Irony: there would have been another station above Fifth Street right where the Bunker Hill Stairs are now located. I rather doubt that Robert Maguire would have cared, would have made his effort to save the Central Library if that gawd-awful People Mover had gone forward.

Anyone who does not understand or appreciate the negative impact this project would have had should take a walk along Flower Street from Fifth up to Third and really, really look at the environs thereabouts.

Ronald Reagan: saviour of Downtown Los Angeles.

Jerry Brown is so right: eliminate the CRA. Ride them all out of town on a rail.

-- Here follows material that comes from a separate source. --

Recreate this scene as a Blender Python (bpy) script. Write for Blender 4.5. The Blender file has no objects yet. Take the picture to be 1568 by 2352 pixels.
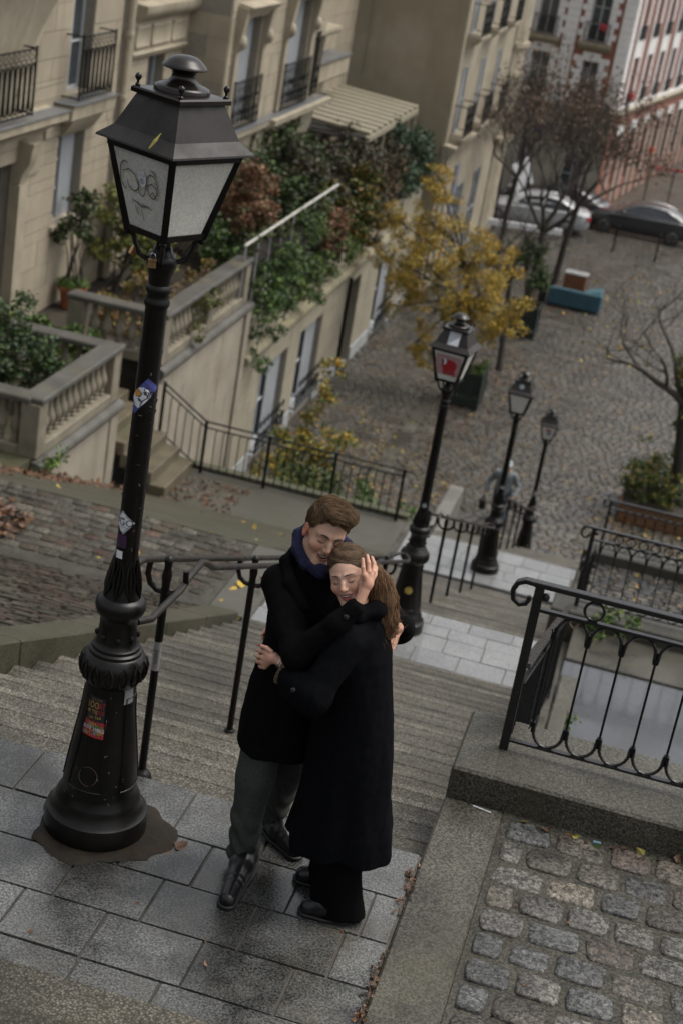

William Crandell on March 10, 2011, at 05:56PM – #2

The final design had two separate tracks between the intersection of Fifth and Figueroa and a spot on Hill Street just south of where Angel's Flight now is located. Union Station bound automated cars would have run along a track eastwards along Fifth and then northward on Hill. Convention Center bound cars would have entered the tunnel under Bunker Hill, run through the basements of Cal Plaza, Wells Fargo Center, Security Pacific Headquarters (now the BOA tower), bridged across Flower Street to the second floor station of the WTC and then out over and down Fig to join up with the other track at Fifth. The terminal station at the Convention Center would have been where Staples Center is located.

Those automated, driverless cars would have been perfect billboards, for graffiti. All of the support pylons would now be plastered with concert posters and more graffiti and all of those cars would have the stench of you know what.

If James Earl Carter had been re-elected, Downtown would now be a horror show.


User_32

on March 11, 2011, at 10:41AM – #3

The true believers that keep advocating for a monorail to be built (either on Wilshire Boulevard, or along various rivers, both of which have been advocated in the past few years) would do well to read Mr. Crandall's posts above.

A monorail is never going to be built, and yet some people continue to bring it up. I wish they would stop doing that.

A monorail is a very lousy idea.


User_32

on March 11, 2011, at 03:32PM – #4

Just a few weeks ago I posted comments on The Source with my faint knowledge about this forgotten corner of L.A. downtown history. Great research, Eric!


William Crandell on March 11, 2011, at 03:33PM – #5

Ray Bradbury is one of those; they're 'the monorail people.' RUN FOR YOUR LIVES, EVERYONE!!!!

(And we all know the hoot of a story behind Esther McCoy's '53 story about the design of the Bradbury. Hint: she was a friend oF MR. Sci Fi...)

Ray Bradbury: it's time to come clean about that 1953 article in Arts & Architecture magazine!


User_32

BobbyD on March 29, 2011, at 09:00AM – #6

I remember reading that a city council member, at a city council meeting, saying that he was glad that Ronald Reagan was controling federal spending. Two or three meetings later that same city council member was quiet when asked his opinion about the People Mover being cancelled.

Now I ask- what lesson can you learn about that?